Suddenly, I was slim. It was, by any measure, an incredible weight-loss success story. Even my great friend Alan texted about how good I looked. (“Did I say that?” he wrote, with a facepalm emoji, when I reminded him of the time he squeezed my love handles. “Sam, I was very inappropriate. But I still think it’s funny.”) I had achieved the great transformation — I had turned myself into the “AFTER” photo.

And now that we have that out of the way, I can tell you what I consider the most interesting thing about my weight-loss journey, a secret that you will never see in any banner ad. As the months passed, as I stuck with my healthful habits and got used to my new trim body, as the line on my Noom weight graph stayed low, I felt something amazing: I felt pretty much exactly as I had always felt my whole entire life. I was, after all that change, still only myself. My big epiphany, if I could put it into words, would be something like: “So what?”

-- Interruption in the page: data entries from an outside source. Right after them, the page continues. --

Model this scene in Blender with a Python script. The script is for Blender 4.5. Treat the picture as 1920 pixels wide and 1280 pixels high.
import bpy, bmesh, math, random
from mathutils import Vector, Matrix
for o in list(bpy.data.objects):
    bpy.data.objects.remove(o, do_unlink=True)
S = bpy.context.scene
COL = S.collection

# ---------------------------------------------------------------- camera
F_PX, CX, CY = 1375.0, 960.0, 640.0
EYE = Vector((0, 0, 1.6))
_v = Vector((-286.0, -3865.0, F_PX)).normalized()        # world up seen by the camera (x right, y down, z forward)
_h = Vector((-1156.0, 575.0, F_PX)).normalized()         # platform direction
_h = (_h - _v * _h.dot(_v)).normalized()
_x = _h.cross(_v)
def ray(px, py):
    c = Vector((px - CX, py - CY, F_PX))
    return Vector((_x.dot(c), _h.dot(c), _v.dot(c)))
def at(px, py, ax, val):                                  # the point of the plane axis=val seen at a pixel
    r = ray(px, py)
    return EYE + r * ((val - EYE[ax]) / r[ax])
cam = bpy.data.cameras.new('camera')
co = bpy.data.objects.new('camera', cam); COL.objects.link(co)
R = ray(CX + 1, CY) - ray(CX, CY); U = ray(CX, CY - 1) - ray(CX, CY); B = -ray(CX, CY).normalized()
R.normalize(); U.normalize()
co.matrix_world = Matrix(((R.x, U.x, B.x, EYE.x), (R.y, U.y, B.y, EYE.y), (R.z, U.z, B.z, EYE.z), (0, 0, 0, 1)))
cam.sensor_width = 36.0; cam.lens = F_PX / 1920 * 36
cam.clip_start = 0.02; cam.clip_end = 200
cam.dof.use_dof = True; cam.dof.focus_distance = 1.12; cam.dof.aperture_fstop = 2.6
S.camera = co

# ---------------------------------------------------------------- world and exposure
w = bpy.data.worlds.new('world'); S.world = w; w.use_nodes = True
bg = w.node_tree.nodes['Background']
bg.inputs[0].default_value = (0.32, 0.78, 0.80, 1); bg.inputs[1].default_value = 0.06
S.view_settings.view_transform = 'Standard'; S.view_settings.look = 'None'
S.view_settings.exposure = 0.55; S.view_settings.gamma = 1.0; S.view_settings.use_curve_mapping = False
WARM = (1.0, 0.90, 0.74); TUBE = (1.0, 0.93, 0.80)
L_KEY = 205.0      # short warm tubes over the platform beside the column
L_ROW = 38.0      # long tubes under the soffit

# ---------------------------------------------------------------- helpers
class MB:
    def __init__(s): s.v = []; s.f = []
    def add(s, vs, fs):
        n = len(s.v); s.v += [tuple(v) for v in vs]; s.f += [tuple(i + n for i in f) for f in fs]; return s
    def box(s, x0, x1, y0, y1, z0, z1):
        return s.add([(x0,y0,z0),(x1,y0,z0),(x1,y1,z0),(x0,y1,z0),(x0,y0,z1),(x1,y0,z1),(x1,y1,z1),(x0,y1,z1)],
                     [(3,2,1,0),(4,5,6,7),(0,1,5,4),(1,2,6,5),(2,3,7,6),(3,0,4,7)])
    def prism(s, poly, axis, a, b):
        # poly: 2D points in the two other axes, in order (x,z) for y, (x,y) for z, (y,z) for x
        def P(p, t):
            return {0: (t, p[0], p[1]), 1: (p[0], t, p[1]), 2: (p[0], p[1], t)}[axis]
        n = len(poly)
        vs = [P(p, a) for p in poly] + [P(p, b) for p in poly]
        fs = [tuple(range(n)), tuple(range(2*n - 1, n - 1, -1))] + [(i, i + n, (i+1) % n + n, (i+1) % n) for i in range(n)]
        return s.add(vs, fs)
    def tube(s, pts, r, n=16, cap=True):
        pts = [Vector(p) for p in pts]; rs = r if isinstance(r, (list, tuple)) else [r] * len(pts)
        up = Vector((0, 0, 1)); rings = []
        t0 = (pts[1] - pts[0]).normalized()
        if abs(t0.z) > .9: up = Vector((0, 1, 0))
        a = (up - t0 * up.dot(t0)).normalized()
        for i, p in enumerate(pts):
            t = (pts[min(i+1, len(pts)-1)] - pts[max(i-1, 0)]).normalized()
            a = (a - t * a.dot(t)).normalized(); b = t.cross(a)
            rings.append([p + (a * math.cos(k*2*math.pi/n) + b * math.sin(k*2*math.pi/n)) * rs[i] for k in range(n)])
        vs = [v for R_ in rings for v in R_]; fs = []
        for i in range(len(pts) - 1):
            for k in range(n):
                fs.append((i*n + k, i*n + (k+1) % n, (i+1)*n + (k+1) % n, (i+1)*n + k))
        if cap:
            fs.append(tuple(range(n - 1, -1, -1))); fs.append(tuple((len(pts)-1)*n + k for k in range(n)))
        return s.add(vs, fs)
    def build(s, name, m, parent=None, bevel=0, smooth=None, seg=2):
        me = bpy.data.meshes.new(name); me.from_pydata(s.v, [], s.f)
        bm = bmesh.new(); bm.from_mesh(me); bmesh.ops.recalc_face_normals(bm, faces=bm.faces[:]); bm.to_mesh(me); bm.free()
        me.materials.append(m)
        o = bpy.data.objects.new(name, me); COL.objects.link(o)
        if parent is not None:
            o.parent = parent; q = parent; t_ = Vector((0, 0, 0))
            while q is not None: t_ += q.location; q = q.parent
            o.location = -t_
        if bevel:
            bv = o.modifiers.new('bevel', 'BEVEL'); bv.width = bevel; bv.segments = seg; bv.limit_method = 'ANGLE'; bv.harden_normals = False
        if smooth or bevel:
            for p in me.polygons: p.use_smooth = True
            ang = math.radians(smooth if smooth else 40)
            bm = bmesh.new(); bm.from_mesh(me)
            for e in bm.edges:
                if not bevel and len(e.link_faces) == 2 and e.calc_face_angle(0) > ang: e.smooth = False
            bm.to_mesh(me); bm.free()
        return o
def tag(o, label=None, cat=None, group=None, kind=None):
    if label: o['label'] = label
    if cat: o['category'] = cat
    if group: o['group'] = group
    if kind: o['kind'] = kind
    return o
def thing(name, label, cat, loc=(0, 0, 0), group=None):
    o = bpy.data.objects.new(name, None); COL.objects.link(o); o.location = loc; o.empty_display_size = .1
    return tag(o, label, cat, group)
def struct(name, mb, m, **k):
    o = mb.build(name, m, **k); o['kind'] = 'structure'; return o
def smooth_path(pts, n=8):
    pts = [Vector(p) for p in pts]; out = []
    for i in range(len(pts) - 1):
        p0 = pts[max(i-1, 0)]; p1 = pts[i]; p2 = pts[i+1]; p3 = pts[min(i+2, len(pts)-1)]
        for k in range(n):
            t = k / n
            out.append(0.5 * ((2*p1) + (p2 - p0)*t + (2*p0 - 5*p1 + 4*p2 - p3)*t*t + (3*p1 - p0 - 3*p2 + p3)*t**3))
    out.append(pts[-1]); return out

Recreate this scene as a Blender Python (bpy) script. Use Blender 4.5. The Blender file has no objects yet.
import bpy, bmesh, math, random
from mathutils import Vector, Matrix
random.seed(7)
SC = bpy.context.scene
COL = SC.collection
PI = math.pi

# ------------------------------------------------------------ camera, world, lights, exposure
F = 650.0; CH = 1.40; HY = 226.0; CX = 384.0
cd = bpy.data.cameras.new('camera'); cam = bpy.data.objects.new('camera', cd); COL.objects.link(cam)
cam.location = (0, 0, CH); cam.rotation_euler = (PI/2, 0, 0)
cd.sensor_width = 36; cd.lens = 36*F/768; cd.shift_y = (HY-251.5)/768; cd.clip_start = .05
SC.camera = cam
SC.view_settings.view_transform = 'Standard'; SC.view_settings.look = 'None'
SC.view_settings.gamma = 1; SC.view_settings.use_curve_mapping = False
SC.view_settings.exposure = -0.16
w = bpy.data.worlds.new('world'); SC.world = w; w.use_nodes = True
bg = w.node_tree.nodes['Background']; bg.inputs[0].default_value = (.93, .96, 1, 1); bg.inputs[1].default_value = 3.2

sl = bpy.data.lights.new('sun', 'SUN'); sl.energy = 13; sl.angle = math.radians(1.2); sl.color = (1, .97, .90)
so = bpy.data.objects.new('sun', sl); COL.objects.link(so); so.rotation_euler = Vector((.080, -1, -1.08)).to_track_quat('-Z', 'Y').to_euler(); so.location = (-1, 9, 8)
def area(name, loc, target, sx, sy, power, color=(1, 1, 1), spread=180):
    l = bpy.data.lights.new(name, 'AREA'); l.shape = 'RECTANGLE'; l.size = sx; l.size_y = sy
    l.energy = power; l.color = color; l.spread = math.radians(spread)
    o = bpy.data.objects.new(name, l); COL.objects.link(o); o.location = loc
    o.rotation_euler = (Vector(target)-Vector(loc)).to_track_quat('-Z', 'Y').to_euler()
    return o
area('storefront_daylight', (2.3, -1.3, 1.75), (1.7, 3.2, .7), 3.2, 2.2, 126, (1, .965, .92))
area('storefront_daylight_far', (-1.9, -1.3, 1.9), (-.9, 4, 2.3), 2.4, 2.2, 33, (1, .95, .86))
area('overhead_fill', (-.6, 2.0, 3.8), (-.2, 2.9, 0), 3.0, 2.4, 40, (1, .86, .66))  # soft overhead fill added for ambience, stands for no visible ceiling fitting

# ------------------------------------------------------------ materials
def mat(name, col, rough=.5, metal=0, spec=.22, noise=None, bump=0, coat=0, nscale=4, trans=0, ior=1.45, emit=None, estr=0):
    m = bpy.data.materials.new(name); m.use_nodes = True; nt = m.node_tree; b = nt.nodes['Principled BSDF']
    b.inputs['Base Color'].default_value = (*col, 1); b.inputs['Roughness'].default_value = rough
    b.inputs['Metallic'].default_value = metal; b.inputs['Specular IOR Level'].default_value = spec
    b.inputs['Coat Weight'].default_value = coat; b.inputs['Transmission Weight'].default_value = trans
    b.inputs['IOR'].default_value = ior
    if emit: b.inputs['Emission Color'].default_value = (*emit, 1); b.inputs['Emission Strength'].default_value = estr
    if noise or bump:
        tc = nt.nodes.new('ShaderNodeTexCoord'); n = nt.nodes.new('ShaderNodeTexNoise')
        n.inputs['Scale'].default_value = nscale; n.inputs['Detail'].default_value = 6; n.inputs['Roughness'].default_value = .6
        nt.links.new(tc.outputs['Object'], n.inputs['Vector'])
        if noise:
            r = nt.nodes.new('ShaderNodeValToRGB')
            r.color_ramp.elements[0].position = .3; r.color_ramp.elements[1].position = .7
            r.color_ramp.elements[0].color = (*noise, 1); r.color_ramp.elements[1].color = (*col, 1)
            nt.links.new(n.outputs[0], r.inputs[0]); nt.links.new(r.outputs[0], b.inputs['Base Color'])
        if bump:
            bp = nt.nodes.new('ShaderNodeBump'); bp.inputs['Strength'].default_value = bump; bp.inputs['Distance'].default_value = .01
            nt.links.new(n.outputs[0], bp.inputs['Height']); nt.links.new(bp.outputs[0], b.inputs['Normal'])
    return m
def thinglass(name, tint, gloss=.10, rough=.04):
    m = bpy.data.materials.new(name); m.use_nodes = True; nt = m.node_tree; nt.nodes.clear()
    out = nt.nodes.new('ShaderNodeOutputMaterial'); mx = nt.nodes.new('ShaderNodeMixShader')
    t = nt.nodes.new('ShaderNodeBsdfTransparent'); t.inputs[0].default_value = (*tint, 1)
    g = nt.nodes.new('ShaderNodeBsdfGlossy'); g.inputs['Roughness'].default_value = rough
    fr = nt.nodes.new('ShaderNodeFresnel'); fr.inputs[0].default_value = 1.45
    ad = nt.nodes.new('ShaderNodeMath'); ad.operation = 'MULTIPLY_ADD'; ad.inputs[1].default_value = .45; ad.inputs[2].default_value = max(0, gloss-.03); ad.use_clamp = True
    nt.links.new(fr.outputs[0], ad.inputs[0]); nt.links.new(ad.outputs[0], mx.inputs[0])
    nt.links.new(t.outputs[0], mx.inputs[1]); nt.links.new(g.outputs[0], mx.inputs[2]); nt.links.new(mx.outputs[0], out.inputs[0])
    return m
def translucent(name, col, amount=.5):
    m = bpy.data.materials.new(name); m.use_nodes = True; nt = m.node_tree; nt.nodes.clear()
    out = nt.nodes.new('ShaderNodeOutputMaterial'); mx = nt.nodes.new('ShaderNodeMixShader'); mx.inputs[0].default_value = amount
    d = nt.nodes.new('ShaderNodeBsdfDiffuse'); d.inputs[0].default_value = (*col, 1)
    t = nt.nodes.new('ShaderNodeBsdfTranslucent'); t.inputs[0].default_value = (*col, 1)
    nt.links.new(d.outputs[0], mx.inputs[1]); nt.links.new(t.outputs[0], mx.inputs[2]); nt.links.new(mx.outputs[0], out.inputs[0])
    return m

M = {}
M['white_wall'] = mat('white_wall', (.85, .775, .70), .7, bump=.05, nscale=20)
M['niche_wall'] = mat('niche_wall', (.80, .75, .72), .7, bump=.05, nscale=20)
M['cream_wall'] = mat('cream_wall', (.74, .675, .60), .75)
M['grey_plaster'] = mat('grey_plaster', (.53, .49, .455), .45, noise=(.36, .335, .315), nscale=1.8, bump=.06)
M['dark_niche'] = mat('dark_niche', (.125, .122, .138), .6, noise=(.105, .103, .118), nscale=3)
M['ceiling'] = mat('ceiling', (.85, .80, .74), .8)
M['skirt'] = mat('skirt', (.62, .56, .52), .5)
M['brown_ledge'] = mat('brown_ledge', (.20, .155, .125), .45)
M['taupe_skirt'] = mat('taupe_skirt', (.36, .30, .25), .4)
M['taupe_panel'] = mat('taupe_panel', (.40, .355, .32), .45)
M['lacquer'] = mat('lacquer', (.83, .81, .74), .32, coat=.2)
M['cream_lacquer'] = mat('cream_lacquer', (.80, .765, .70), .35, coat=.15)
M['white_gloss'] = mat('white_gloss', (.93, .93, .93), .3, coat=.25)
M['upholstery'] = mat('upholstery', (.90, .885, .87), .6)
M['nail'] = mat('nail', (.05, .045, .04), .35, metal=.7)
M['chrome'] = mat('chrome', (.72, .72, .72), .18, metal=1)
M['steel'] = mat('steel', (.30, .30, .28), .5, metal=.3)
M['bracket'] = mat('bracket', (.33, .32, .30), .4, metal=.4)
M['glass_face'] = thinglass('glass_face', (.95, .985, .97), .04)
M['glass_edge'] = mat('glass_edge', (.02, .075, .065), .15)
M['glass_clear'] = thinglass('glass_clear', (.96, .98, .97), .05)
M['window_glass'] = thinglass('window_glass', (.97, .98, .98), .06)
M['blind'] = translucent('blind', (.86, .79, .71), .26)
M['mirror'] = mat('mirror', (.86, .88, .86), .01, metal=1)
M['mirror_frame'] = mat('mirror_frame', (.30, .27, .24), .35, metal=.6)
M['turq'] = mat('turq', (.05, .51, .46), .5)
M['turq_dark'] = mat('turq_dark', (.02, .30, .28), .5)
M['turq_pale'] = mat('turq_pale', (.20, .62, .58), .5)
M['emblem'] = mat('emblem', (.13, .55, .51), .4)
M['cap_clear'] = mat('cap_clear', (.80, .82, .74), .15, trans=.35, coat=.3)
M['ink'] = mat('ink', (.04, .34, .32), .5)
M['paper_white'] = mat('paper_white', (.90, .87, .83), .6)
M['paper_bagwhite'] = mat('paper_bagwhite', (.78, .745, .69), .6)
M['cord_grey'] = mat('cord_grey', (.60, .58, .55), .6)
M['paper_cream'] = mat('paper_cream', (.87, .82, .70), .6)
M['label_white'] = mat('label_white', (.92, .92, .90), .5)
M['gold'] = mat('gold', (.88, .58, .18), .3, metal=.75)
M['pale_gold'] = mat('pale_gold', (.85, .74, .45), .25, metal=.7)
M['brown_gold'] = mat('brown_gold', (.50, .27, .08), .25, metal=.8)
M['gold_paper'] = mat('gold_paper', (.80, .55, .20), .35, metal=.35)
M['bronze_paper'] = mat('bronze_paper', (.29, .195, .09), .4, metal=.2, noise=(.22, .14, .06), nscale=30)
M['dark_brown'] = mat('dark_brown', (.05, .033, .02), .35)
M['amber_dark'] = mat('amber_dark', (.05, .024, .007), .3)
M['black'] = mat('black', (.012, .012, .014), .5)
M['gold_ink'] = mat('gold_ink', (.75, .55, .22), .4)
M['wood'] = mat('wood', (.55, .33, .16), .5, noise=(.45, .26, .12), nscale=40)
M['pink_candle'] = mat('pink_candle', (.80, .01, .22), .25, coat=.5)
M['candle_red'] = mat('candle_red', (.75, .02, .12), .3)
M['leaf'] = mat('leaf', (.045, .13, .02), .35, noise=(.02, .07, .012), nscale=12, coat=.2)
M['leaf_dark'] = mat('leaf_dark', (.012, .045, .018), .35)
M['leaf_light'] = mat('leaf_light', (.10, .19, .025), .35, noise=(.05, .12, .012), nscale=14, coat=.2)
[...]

And the second from Gawker’s ‘Failure to cope “Under capitalism”’ (newlines added by me for emphasis):

[Anne Helen] Petersen’s most acute insight is perhaps in identifying a link between relentlessly optimized childhoods designed to prevent downward mobility, and the professionally competent but profoundly enervated millennials overwhelmed by the prospect of canceling plans, of keeping plans, of cooking food, of texting their mothers. I think she is correct.

I think it’s possible that for many, considering the shape of your life and then living it with vigor is so difficult because it cannot be externally validated. Unlike education and work, it offers no socially obvious meritocratic path. The moments where, like sourdough, it proves, are largely invisible — in cooking, in walking, corresponding with a friend, in chatting with a neighbor or registering to give blood. They cannot be tallied up and put on a resume. They are never “finished.” The progress you make is spiraling rather than linear; circling steadily, slowly, around your weak points, taking two steps forward and one step back, building habits so slowly that only in retrospect can you see your life become different than it was. And there is no one who can tell you that you did it right.

But this is not the condition of life under capitalism, this is life itself. And it is a sad irony that though the fear of life may be produced by class imperatives within capitalism, the impulse to restrict it to a problem of capitalism is itself part of the same fearful rejection of the task of living.

Which also reminds me of an aside from a Bruno book, whose authorship is an American author writing about contemporary Southern France, that the French are tryhards even when contributing to a weekly dinner at home with their friends.